◆ **EXERCISE PROMPT**: Reproduce the listing below exactly. Pictures do not belong in the copy.

--- begin MATERIAL PROVIDED ---

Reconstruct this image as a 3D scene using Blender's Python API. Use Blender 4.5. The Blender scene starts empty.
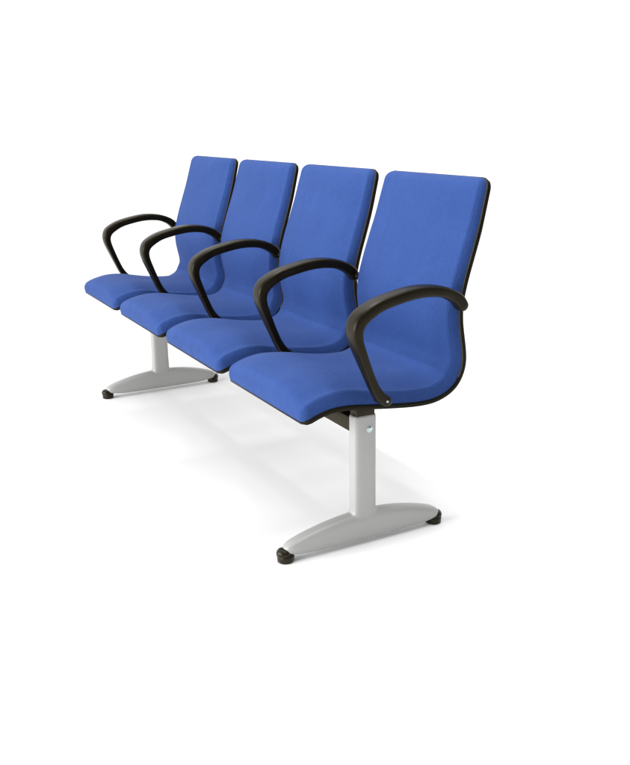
import bpy, bmesh, math
from mathutils import Vector, Matrix

S = bpy.context.scene
C = S.collection
PITCH = 0.56

# ------------------------------------------------------------------ materials
def new_mat(name):
    m = bpy.data.materials.new(name); m.use_nodes = True
    nt = m.node_tree
    return m, nt, nt.nodes['Principled BSDF']

def node(nt, kind, **kw):
    n = nt.nodes.new(kind)
    for k, v in kw.items():
        if k in n.inputs: n.inputs[k].default_value = v
        else: setattr(n, k, v)
    return n

def fabric_material():
    m, nt, b = new_mat('blue_woven_fabric')
    L = nt.links.new
    tc = node(nt, 'ShaderNodeTexCoord')
    # fine woven yarn at two grain sizes
    w1 = node(nt, 'ShaderNodeTexNoise'); w1.inputs['Scale'].default_value = 800; w1.inputs['Detail'].default_value = 1
    w2 = node(nt, 'ShaderNodeTexNoise'); w2.inputs['Scale'].default_value = 420; w2.inputs['Detail'].default_value = 2
    n1 = node(nt, 'ShaderNodeTexNoise'); n1.inputs['Scale'].default_value = 900; n1.inputs['Detail'].default_value = 3
    n2 = node(nt, 'ShaderNodeTexNoise'); n2.inputs['Scale'].default_value = 7; n2.inputs['Detail'].default_value = 5
    oi = node(nt, 'ShaderNodeObjectInfo')
    rs = node(nt, 'ShaderNodeVectorMath', operation='SCALE'); rs.inputs[0].default_value = (7.3, 3.1, 5.7); L(oi.outputs['Random'], rs.inputs['Scale'])
    ad = node(nt, 'ShaderNodeVectorMath', operation='ADD'); L(tc.outputs['Object'], ad.inputs[0]); L(rs.outputs[0], ad.inputs[1])
    vec = ad.outputs[0]
    for t in (w1, w2, n1, n2): L(vec, t.inputs['Vector'])
    # coarser slub of the yarn, drawn out along the cloth
    mpg = node(nt, 'ShaderNodeMapping'); mpg.inputs['Scale'].default_value = (240, 80, 80); L(vec, mpg.inputs['Vector'])
    n4 = node(nt, 'ShaderNodeTexNoise'); n4.inputs['Scale'].default_value = 1; n4.inputs['Detail'].default_value = 2; L(mpg.outputs[0], n4.inputs['Vector'])
    r4 = node(nt, 'ShaderNodeValToRGB')
    r4.color_ramp.elements[0].position = .3; r4.color_ramp.elements[0].color = (.84, .87, .91, 1)
    r4.color_ramp.elements[1].position = .7; r4.color_ramp.elements[1].color = (1.0, 1.0, 1.0, 1)
    L(n4.outputs['Fac'], r4.inputs['Fac'])
    mx4 = node(nt, 'ShaderNodeMix', data_type='RGBA', blend_type='MULTIPLY'); mx4.inputs['Factor'].default_value = 1
    mul = node(nt, 'ShaderNodeMath', operation='MULTIPLY'); L(w1.outputs['Fac'], mul.inputs[0]); L(w2.outputs['Fac'], mul.inputs[1])
    add = node(nt, 'ShaderNodeMath', operation='ADD'); L(mul.outputs[0], add.inputs[0]); L(n1.outputs['Fac'], add.inputs[1])
    ramp = node(nt, 'ShaderNodeValToRGB')
    ramp.color_ramp.elements[0].position = 0.25; ramp.color_ramp.elements[0].color = FAB_DARK
    ramp.color_ramp.elements[1].position = 1.25 if False else 1.0; ramp.color_ramp.elements[1].color = FAB_LIGHT
    L(add.outputs[0], ramp.inputs['Fac'])
    mix = node(nt, 'ShaderNodeMix', data_type='RGBA', blend_type='MULTIPLY')
    mix.inputs['Factor'].default_value = 1.0
    r2 = node(nt, 'ShaderNodeValToRGB')
    r2.color_ramp.elements[0].position = 0.3; r2.color_ramp.elements[0].color = (.88, .89, .92, 1)
    r2.color_ramp.elements[1].position = 0.7; r2.color_ramp.elements[1].color = (1, 1, 1, 1)
    L(n2.outputs['Fac'], r2.inputs['Fac'])
    L(ramp.outputs['Color'], mix.inputs[6]); L(r2.outputs['Color'], mix.inputs[7])
    L(mix.outputs[2], mx4.inputs[6]); L(r4.outputs['Color'], mx4.inputs[7]); L(mx4.outputs[2], b.inputs['Base Color'])
    b.inputs['Roughness'].default_value = 0.85
    b.inputs['Specular IOR Level'].default_value = 0.15
    b.inputs['Sheen Weight'].default_value = 0.05
    b.inputs['Sheen Roughness'].default_value = 0.45
    b.inputs['Sheen Tint'].default_value = (.55, .68, 1, 1)
    bump = node(nt, 'ShaderNodeBump'); bump.inputs['Strength'].default_value = 0.35; bump.inputs['Distance'].default_value = 0.0006
    L(add.outputs[0], bump.inputs['Height'])
    # soft unevenness of the padding under the cloth
    n3 = node(nt, 'ShaderNodeTexNoise'); n3.inputs['Scale'].default_value = 8; n3.inputs['Detail'].default_value = 3; n3.inputs['Distortion'].default_value = .6
    L(vec, n3.inputs['Vector'])
    b2 = node(nt, 'ShaderNodeBump'); b2.inputs['Strength'].default_value = 0.9; b2.inputs['Distance'].default_value = 0.006
    L(n3.outputs['Fac'], b2.inputs['Height']); L(bump.outputs['Normal'], b2.inputs['Normal'])
    L(b2.outputs['Normal'], b.inputs['Normal'])
    return m

def plastic_material(name, col, rough=.42, grain=0.25, spec=.5):
    m, nt, b = new_mat(name); L = nt.links.new
    tc = node(nt, 'ShaderNodeTexCoord')
    n = node(nt, 'ShaderNodeTexNoise'); n.inputs['Scale'].default_value = 1400; n.inputs['Detail'].default_value = 2
    L(tc.outputs['Object'], n.inputs['Vector'])
    n2 = node(nt, 'ShaderNodeTexNoise'); n2.inputs['Scale'].default_value = 22; n2.inputs['Detail'].default_value = 4
    L(tc.outputs['Object'], n2.inputs['Vector'])
    r = node(nt, 'ShaderNodeValToRGB')
    r.color_ramp.elements[0].position = .3; r.color_ramp.elements[0].color = tuple(c*.8 for c in col[:3])+(1,)
    r.color_ramp.elements[1].position = .7; r.color_ramp.elements[1].color = tuple(c*1.15 for c in col[:3])+(1,)
    L(n2.outputs['Fac'], r.inputs['Fac']); L(r.outputs['Color'], b.inputs['Base Color'])
    mr = node(nt, 'ShaderNodeMapRange'); mr.inputs['To Min'].default_value = rough-.07; mr.inputs['To Max'].default_value = rough+.08
    L(n2.outputs['Fac'], mr.inputs['Value']); L(mr.outputs['Result'], b.inputs['Roughness'])
    bp = node(nt, 'ShaderNodeBump'); bp.inputs['Strength'].default_value = grain; bp.inputs['Distance'].default_value = .0004
    L(n.outputs['Fac'], bp.inputs['Height']); L(bp.outputs['Normal'], b.inputs['Normal'])
    b.inputs['Specular IOR Level'].default_value = spec
    b.inputs['Specular Tint'].default_value = (1, .9, .68, 1)
    return m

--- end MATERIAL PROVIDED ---

◆ **RESPONSE**:
Reconstruct this image as a 3D scene using Blender's Python API. Use Blender 4.5. The Blender scene starts empty.
import bpy, bmesh, math
from mathutils import Vector, Matrix

S = bpy.context.scene
C = S.collection
PITCH = 0.56

# ------------------------------------------------------------------ materials
def new_mat(name):
    m = bpy.data.materials.new(name); m.use_nodes = True
    nt = m.node_tree
    return m, nt, nt.nodes['Principled BSDF']

def node(nt, kind, **kw):
    n = nt.nodes.new(kind)
    for k, v in kw.items():
        if k in n.inputs: n.inputs[k].default_value = v
        else: setattr(n, k, v)
    return n

def fabric_material():
    m, nt, b = new_mat('blue_woven_fabric')
    L = nt.links.new
    tc = node(nt, 'ShaderNodeTexCoord')
    # fine woven yarn at two grain sizes
    w1 = node(nt, 'ShaderNodeTexNoise'); w1.inputs['Scale'].default_value = 800; w1.inputs['Detail'].default_value = 1
    w2 = node(nt, 'ShaderNodeTexNoise'); w2.inputs['Scale'].default_value = 420; w2.inputs['Detail'].default_value = 2
    n1 = node(nt, 'ShaderNodeTexNoise'); n1.inputs['Scale'].default_value = 900; n1.inputs['Detail'].default_value = 3
    n2 = node(nt, 'ShaderNodeTexNoise'); n2.inputs['Scale'].default_value = 7; n2.inputs['Detail'].default_value = 5
    oi = node(nt, 'ShaderNodeObjectInfo')
    rs = node(nt, 'ShaderNodeVectorMath', operation='SCALE'); rs.inputs[0].default_value = (7.3, 3.1, 5.7); L(oi.outputs['Random'], rs.inputs['Scale'])
    ad = node(nt, 'ShaderNodeVectorMath', operation='ADD'); L(tc.outputs['Object'], ad.inputs[0]); L(rs.outputs[0], ad.inputs[1])
    vec = ad.outputs[0]
    for t in (w1, w2, n1, n2): L(vec, t.inputs['Vector'])
    # coarser slub of the yarn, drawn out along the cloth
    mpg = node(nt, 'ShaderNodeMapping'); mpg.inputs['Scale'].default_value = (240, 80, 80); L(vec, mpg.inputs['Vector'])
    n4 = node(nt, 'ShaderNodeTexNoise'); n4.inputs['Scale'].default_value = 1; n4.inputs['Detail'].default_value = 2; L(mpg.outputs[0], n4.inputs['Vector'])
    r4 = node(nt, 'ShaderNodeValToRGB')
    r4.color_ramp.elements[0].position = .3; r4.color_ramp.elements[0].color = (.84, .87, .91, 1)
    r4.color_ramp.elements[1].position = .7; r4.color_ramp.elements[1].color = (1.0, 1.0, 1.0, 1)
    L(n4.outputs['Fac'], r4.inputs['Fac'])
    mx4 = node(nt, 'ShaderNodeMix', data_type='RGBA', blend_type='MULTIPLY'); mx4.inputs['Factor'].default_value = 1
    mul = node(nt, 'ShaderNodeMath', operation='MULTIPLY'); L(w1.outputs['Fac'], mul.inputs[0]); L(w2.outputs['Fac'], mul.inputs[1])
    add = node(nt, 'ShaderNodeMath', operation='ADD'); L(mul.outputs[0], add.inputs[0]); L(n1.outputs['Fac'], add.inputs[1])
    ramp = node(nt, 'ShaderNodeValToRGB')
    ramp.color_ramp.elements[0].position = 0.25; ramp.color_ramp.elements[0].color = FAB_DARK
    ramp.color_ramp.elements[1].position = 1.25 if False else 1.0; ramp.color_ramp.elements[1].color = FAB_LIGHT
    L(add.outputs[0], ramp.inputs['Fac'])
    mix = node(nt, 'ShaderNodeMix', data_type='RGBA', blend_type='MULTIPLY')
    mix.inputs['Factor'].default_value = 1.0
    r2 = node(nt, 'ShaderNodeValToRGB')
    r2.color_ramp.elements[0].position = 0.3; r2.color_ramp.elements[0].color = (.88, .89, .92, 1)
    r2.color_ramp.elements[1].position = 0.7; r2.color_ramp.elements[1].color = (1, 1, 1, 1)
    L(n2.outputs['Fac'], r2.inputs['Fac'])
    L(ramp.outputs['Color'], mix.inputs[6]); L(r2.outputs['Color'], mix.inputs[7])
    L(mix.outputs[2], mx4.inputs[6]); L(r4.outputs['Color'], mx4.inputs[7]); L(mx4.outputs[2], b.inputs['Base Color'])
    b.inputs['Roughness'].default_value = 0.85
    b.inputs['Specular IOR Level'].default_value = 0.15
    b.inputs['Sheen Weight'].default_value = 0.05
    b.inputs['Sheen Roughness'].default_value = 0.45
    b.inputs['Sheen Tint'].default_value = (.55, .68, 1, 1)
    bump = node(nt, 'ShaderNodeBump'); bump.inputs['Strength'].default_value = 0.35; bump.inputs['Distance'].default_value = 0.0006
    L(add.outputs[0], bump.inputs['Height'])
    # soft unevenness of the padding under the cloth
    n3 = node(nt, 'ShaderNodeTexNoise'); n3.inputs['Scale'].default_value = 8; n3.inputs['Detail'].default_value = 3; n3.inputs['Distortion'].default_value = .6
    L(vec, n3.inputs['Vector'])
    b2 = node(nt, 'ShaderNodeBump'); b2.inputs['Strength'].default_value = 0.9; b2.inputs['Distance'].default_value = 0.006
    L(n3.outputs['Fac'], b2.inputs['Height']); L(bump.outputs['Normal'], b2.inputs['Normal'])
    L(b2.outputs['Normal'], b.inputs['Normal'])
    return m

def plastic_material(name, col, rough=.42, grain=0.25, spec=.5):
    m, nt, b = new_mat(name); L = nt.links.new
    tc = node(nt, 'ShaderNodeTexCoord')
    n = node(nt, 'ShaderNodeTexNoise'); n.inputs['Scale'].default_value = 1400; n.inputs['Detail'].default_value = 2
    L(tc.outputs['Object'], n.inputs['Vector'])
    n2 = node(nt, 'ShaderNodeTexNoise'); n2.inputs['Scale'].default_value = 22; n2.inputs['Detail'].default_value = 4
    L(tc.outputs['Object'], n2.inputs['Vector'])
    r = node(nt, 'ShaderNodeValToRGB')
    r.color_ramp.elements[0].position = .3; r.color_ramp.elements[0].color = tuple(c*.8 for c in col[:3])+(1,)
    r.color_ramp.elements[1].position = .7; r.color_ramp.elements[1].color = tuple(c*1.15 for c in col[:3])+(1,)
    L(n2.outputs['Fac'], r.inputs['Fac']); L(r.outputs['Color'], b.inputs['Base Color'])
    mr = node(nt, 'ShaderNodeMapRange'); mr.inputs['To Min'].default_value = rough-.07; mr.inputs['To Max'].default_value = rough+.08
    L(n2.outputs['Fac'], mr.inputs['Value']); L(mr.outputs['Result'], b.inputs['Roughness'])
    bp = node(nt, 'ShaderNodeBump'); bp.inputs['Strength'].default_value = grain; bp.inputs['Distance'].default_value = .0004
    L(n.outputs['Fac'], bp.inputs['Height']); L(bp.outputs['Normal'], b.inputs['Normal'])
    b.inputs['Specular IOR Level'].default_value = spec
    b.inputs['Specular Tint'].default_value = (1, .9, .68, 1)
    return m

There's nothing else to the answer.